18-04-1988
Un amigo leonés -lo cual quiere decir, traducido al lenguaje peninsular, un amigo irreductible en su cultura- soporta estupefacto la decisión de su hijo de ser rockero. De nada le valen súplicas, sobornos, árboles genealógicos exhumados a destiempo, alusiones a la herencia y no sé cuántos más recursos y amenazas. Tal vez el chico haya dejado de ser leonés en la forma, pero en el carácter -algo que a lo mejor no valora suficientemente mi amigo- sigue tan indómito como lo fueron sus antepasados y, definitivamente, se dedicará al rock.
Del estudio y atenta observación de la Historia deduzco que, con periodicidad cíclica, se hacen necesarias invasiones que acaben con culturas decrépitas e inyecten sangre nueva y belicosa en las venas, paradójicamente esclerosadas por el refinamiento, de las viejas civilizaciones. Estas invasiones respondieron, hasta hoy, a un modelo -seguramente diseñado por antiguos estrategas- que llevaba implícitos determinados e invariables requisitos: preparación del plan, desplazamiento del ejército e impedimenta hasta los límites de la tierra a conquistar, irrupción violenta, aniquilación de la resistencia activa, imposición forzosa de nuevas normativas acordes con la idiosincrasia y tradición jurídica de los vencedores, etc, etc. Para qué continuar; por activa y por pasiva conocemos el proceso y sus resultados.
Nuestros días, sin embargo, nos han traído una novedosa y sofisticada forma de invasión. Su procedencia está clara pero no así sus tácticas; sin una actividad bélica, sin violencia, sin aparente barbarie, ha entrado en nuestras vidas atacando dos puntos neurálgicos y vitales: nuestras ansiedades y nuestra curiosidad. En vez de agredir con bombardas que arrojen toscos bolaños hostiga hasta la seducción con fantásticos productos que hacen desaparecer el ansia y la incertidumbre; ataca con maravillosos artículos que calman la sed, mitigan la impaciencia o nos hacen sentirnos solitarios soberanos de mundos imaginarios enlazados por cables o por ondas, que penetran sin atropello hasta el reducto más íntimo del hogar y del alma. La victoria es patente y el método admirable pues se ha producido sin derramar una gota de sangre (al menos en estos lares y en estas circunstancias).
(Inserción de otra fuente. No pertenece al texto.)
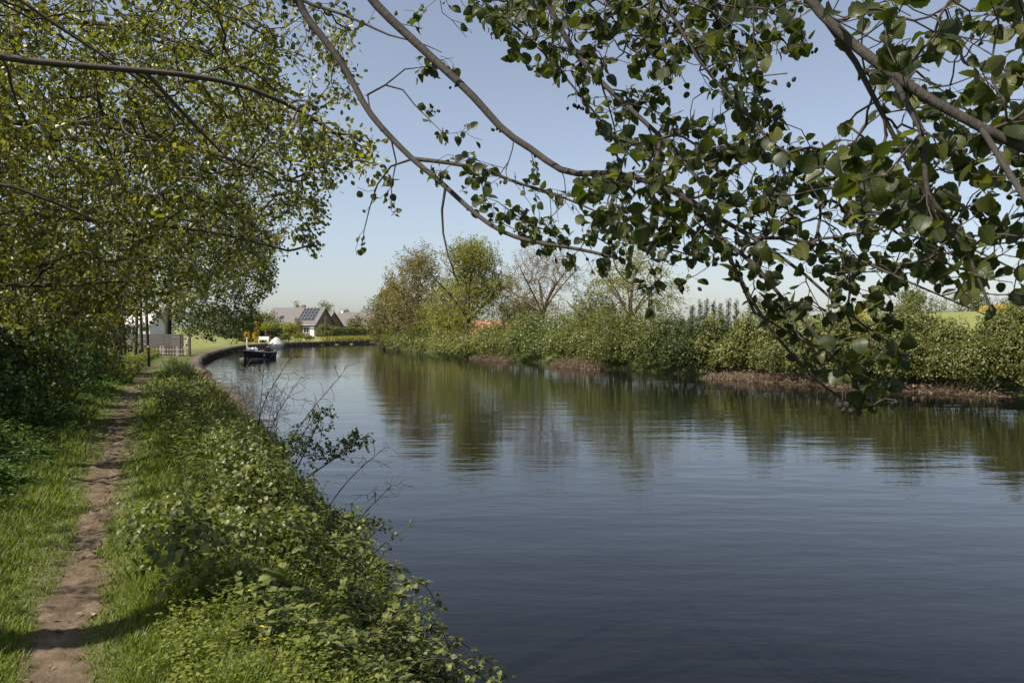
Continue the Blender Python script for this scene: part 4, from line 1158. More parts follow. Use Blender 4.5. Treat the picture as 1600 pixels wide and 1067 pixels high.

Se ha conquistado nuestra voluntad y se ha reducido cualquier tipo de discrepancia pues todos estábamos convencidos de antemano de la necesidad de ser invadidos; seguros de la oportunidad de cambiar nuestros viejos hábitos por útiles y beneficiosos géneros con deslumbradores resultados; necesitados de una nueva lengua -mediata y secundaria pero imprescindible- que nos permitiera comunicarnos sin decir nada profundo ni problemático ni controvertible; persuadidos, en fin, de que no hay nada tan sagrado en esta vida que no se pueda estampar en el pectoral de una camiseta, ni ningún himno o marcha con ritmo tan obstinado que no pueda pasar, con leves retoques, a formar parte de esa otra "marcha" que es la que, hoy por hoy, verdaderamente crea adeptos.
Ya está el caballo de Ulises dentro de Troya; sólo nos queda por saber quién viene dentro.